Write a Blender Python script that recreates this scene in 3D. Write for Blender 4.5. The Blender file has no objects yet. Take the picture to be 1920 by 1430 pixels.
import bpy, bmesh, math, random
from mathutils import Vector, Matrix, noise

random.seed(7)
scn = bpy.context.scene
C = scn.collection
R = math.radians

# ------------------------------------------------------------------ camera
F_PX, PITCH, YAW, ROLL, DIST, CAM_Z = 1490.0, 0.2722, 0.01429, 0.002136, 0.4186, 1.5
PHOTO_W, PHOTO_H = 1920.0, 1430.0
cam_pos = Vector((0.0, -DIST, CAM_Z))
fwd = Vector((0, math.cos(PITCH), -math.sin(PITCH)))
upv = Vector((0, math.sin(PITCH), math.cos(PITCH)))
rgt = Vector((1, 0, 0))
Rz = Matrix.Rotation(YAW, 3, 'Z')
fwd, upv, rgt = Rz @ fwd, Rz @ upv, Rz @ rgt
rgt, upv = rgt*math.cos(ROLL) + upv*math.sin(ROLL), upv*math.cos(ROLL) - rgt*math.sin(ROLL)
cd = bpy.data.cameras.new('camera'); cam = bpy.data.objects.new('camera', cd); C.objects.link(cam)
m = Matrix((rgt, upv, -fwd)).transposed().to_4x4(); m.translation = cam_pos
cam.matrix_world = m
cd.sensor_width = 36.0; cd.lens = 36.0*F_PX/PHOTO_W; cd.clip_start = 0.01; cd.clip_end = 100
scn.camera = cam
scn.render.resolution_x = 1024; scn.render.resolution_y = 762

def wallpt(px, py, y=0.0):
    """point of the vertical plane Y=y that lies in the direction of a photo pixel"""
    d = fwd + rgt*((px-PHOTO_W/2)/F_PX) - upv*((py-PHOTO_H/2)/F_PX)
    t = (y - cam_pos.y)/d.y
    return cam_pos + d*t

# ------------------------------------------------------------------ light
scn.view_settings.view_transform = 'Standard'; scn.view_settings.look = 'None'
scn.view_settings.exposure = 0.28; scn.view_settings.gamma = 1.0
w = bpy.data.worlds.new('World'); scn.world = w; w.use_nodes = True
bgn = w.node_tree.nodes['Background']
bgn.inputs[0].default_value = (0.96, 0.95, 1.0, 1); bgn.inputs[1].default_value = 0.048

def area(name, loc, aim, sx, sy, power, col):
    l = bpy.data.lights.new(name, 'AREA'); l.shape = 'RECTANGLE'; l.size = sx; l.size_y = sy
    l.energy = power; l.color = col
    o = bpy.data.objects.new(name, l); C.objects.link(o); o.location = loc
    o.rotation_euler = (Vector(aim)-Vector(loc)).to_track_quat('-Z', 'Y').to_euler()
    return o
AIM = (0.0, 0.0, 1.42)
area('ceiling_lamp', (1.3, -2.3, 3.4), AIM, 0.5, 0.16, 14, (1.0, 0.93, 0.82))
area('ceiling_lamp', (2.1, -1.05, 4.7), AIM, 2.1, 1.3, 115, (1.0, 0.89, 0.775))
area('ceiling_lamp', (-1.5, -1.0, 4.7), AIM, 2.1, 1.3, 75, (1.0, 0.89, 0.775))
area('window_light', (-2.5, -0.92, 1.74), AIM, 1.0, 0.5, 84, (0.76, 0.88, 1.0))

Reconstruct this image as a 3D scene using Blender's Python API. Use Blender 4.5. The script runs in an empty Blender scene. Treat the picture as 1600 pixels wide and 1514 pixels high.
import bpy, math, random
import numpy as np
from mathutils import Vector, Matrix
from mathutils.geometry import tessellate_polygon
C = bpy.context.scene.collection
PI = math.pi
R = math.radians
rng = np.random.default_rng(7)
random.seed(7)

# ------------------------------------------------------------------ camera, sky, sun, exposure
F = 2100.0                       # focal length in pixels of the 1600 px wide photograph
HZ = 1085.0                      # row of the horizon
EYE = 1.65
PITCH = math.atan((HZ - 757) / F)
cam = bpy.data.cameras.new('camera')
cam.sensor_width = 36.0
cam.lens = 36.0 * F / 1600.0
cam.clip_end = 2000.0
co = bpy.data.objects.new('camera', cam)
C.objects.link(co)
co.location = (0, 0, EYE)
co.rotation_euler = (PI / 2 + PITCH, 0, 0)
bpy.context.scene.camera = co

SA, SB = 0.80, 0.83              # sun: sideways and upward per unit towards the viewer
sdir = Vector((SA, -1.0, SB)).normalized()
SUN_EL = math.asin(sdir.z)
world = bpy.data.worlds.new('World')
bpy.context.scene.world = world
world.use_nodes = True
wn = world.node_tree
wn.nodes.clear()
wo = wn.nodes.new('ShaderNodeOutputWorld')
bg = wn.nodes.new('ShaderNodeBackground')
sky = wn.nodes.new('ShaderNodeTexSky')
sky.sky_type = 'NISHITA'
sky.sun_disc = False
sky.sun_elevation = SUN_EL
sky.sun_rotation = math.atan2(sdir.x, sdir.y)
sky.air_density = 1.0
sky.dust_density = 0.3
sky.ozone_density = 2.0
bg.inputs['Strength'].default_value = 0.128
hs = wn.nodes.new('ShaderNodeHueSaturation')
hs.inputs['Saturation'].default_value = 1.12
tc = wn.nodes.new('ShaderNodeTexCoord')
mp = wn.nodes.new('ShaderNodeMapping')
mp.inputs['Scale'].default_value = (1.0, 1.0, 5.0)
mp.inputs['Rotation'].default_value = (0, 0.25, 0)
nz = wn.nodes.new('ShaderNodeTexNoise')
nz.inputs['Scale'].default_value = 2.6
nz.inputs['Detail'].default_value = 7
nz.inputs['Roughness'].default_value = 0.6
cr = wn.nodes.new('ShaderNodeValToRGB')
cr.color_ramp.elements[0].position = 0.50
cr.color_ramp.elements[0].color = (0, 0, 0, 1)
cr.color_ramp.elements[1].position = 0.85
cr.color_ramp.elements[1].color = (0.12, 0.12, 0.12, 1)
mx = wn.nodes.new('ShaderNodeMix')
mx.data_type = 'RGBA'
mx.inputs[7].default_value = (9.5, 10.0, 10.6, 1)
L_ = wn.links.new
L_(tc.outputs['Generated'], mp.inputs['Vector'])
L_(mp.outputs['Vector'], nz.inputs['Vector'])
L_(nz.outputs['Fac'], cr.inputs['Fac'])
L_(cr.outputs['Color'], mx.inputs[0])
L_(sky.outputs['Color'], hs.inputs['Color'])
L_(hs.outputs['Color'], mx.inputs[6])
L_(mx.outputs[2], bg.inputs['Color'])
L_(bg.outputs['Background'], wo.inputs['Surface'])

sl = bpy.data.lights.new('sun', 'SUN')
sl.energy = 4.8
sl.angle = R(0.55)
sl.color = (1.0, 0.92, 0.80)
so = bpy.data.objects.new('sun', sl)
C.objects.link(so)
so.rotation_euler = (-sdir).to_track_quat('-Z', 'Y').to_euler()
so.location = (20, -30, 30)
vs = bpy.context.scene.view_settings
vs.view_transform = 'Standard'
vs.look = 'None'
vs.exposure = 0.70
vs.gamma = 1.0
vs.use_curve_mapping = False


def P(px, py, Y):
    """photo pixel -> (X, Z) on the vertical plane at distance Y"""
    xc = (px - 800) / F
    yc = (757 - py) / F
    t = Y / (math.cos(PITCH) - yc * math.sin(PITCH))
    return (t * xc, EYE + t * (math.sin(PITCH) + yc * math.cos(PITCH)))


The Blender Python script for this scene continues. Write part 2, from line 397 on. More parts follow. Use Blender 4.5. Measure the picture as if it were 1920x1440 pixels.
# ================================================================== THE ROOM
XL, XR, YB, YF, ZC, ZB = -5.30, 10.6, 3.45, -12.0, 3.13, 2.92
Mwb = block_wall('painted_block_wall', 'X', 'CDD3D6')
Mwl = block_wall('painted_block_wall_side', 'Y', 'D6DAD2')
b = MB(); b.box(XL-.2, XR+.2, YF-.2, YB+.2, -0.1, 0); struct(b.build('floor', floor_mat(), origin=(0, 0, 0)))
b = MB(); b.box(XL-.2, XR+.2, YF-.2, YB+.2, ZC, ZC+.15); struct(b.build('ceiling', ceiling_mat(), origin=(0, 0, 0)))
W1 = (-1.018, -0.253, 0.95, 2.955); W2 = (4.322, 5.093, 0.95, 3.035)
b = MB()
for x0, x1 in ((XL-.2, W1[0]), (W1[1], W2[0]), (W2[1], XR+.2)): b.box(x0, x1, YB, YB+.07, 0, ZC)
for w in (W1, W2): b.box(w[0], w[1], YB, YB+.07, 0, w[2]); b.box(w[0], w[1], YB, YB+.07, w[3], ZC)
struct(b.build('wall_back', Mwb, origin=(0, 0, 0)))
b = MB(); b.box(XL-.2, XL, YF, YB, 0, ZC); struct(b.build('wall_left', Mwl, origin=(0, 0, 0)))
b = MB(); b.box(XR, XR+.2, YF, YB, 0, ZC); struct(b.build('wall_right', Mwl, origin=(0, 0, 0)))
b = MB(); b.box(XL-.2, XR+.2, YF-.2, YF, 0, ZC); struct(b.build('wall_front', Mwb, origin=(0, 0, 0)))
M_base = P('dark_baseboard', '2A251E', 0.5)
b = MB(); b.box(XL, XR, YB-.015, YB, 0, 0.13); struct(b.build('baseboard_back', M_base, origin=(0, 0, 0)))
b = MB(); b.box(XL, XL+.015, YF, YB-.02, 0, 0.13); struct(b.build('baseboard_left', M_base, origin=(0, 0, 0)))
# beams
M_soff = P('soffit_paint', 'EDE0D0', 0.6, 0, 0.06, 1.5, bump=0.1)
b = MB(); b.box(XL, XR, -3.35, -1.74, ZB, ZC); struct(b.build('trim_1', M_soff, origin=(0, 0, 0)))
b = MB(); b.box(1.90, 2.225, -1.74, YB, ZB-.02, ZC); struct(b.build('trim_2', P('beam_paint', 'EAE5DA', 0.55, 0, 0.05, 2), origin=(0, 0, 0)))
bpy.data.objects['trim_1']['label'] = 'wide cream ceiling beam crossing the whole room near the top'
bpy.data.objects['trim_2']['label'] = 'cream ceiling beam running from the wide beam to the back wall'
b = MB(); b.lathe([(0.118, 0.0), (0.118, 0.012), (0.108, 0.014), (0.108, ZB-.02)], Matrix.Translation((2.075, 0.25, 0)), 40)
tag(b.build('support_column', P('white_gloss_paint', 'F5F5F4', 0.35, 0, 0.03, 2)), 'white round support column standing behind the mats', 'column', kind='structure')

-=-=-

Exercise goal: Using the entries above, return each line that includes the word "Write".

Result of the exercise:
Write a Blender Python script that recreates this scene in 3D. Write for Blender 4.5. The Blender file has no objects yet. Take the picture to be 1920 by 1430 pixels.
The Blender Python script for this scene continues. Write part 2, from line 397 on. More parts follow. Use Blender 4.5. Measure the picture as if it were 1920x1440 pixels.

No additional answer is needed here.